コラム
仁科友里「女のための有名人深読み週報」

みちょぱは工藤静香に似ているけれど……「男を立てる」だけでは通用しない、彼女が“令和の時代”をうまく泳げる理由

2021/03/25 21:00
仁科友里(ライター)

羨望、嫉妬、嫌悪、共感、慈愛――私たちの心のどこかを刺激する人気芸能人たち。ライター・仁科友里が、そんな有名人の発言にくすぐられる“女心の深層”を暴きます。

<今回の有名人>
「私が面倒を見る」みちょぱ(池田美優)
「女性セブン」(小学館、2021年4月8日号)

 時代が変わるにつれ、それまで“当たり前”とされてきたことが変わる。例えば一昔前、独身女性芸能人の「結婚できない理由」を検証する番組はたくさんあったが、今は皆無といってもいいだろう。もし今、こんな番組を放送したら、「結婚するもしないも、個人の自由」「女性蔑視」として、炎上することは必至である。
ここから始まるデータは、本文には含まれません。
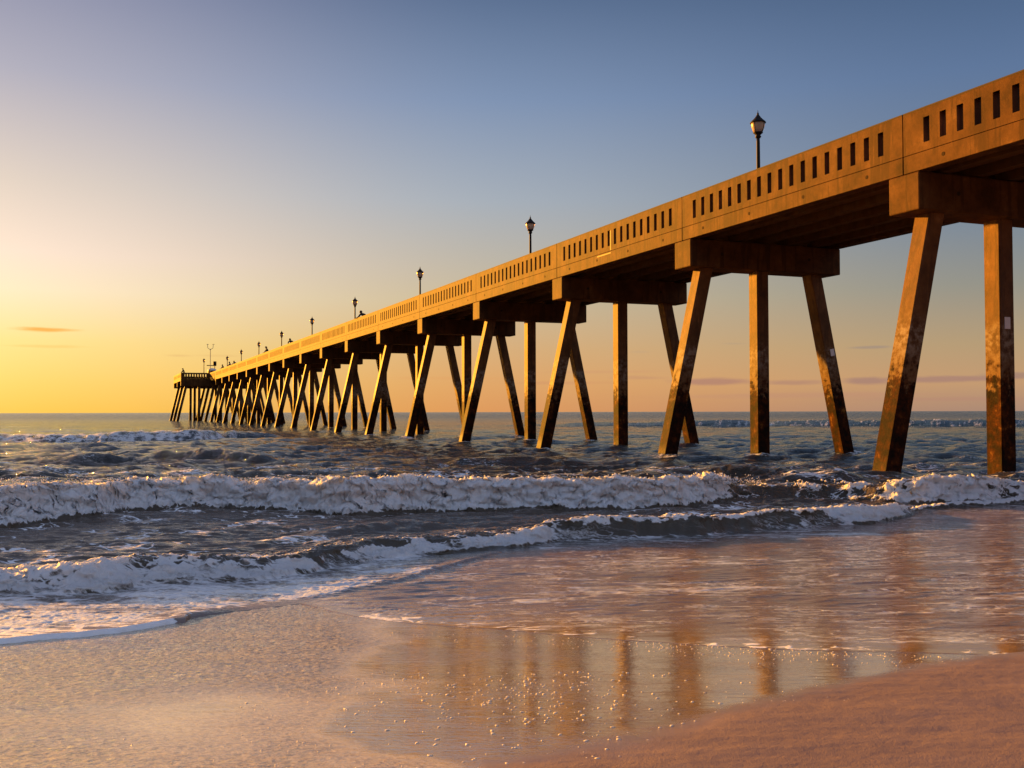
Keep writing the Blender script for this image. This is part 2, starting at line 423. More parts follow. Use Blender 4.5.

 それでは、世の中が一気に変わるかというと、そうでもないようだ。2月16日放送の『ロンドンハーツ』(テレビ朝日系)では、人気コーナー「格付けしあう女たち」で、「男を見る目が無さそうな女」というテーマのもと、女性タレントたちが互いを格付けしあい、一般人投票によるランキングを予想していた。

 そんな同コーナー内で、バカリズムは、朝日奈央を「誰にでも抱かれる危険性がある」とイジッていた。独身であれば、誰と関係を持っても問題ないはずだが、これは「女性は、多数の人と性的な関係を持つのは、よろしくない」という考えがあるからこその指摘ではないだろうか?

 結婚もセックスもプライベートな事柄だから、法を犯さないかぎり、他人がそのあり方を定義することはできない。「独身であることを笑うのはおかしい」という考え方は徐々に浸透しつつあるが、同じプライベートでも、女性が性的に自由であることには抵抗を抱く人が多いのだろう。これは、「世の中は少しずつ変わってきているものの、変わっていないこともたくさんある」の証拠ではないだろうか。

 だとすると、芸能人も、昔と同じキャラクターでは生きられないが、あまりに先鋭的だと、拒否感を抱かれる可能性がある。つまり「ちょうどよく今風でありながら、保守性を持つ」ことが求められるが、その条件を一番満たすのは、ギャルタレント・みちょぱ(池田美優)ではないだろうか。

 ギャルタレントは、オジサンオバサンに若者文化を教える役割を担っている。漢字が読めないなど、知識量は少なく、大御所にタメ口をきいたり、一見非常識だが、相手の話をさえぎったり、話の腰を折ったりするような、相手の見せ場を減らす非礼は働かない。これができるのは、頭の回転が速いからだろう。ファッションと知識量の差こそあれど、「相手を立てる」という意味で、ギャルタレントと女子アナは似ていると思う。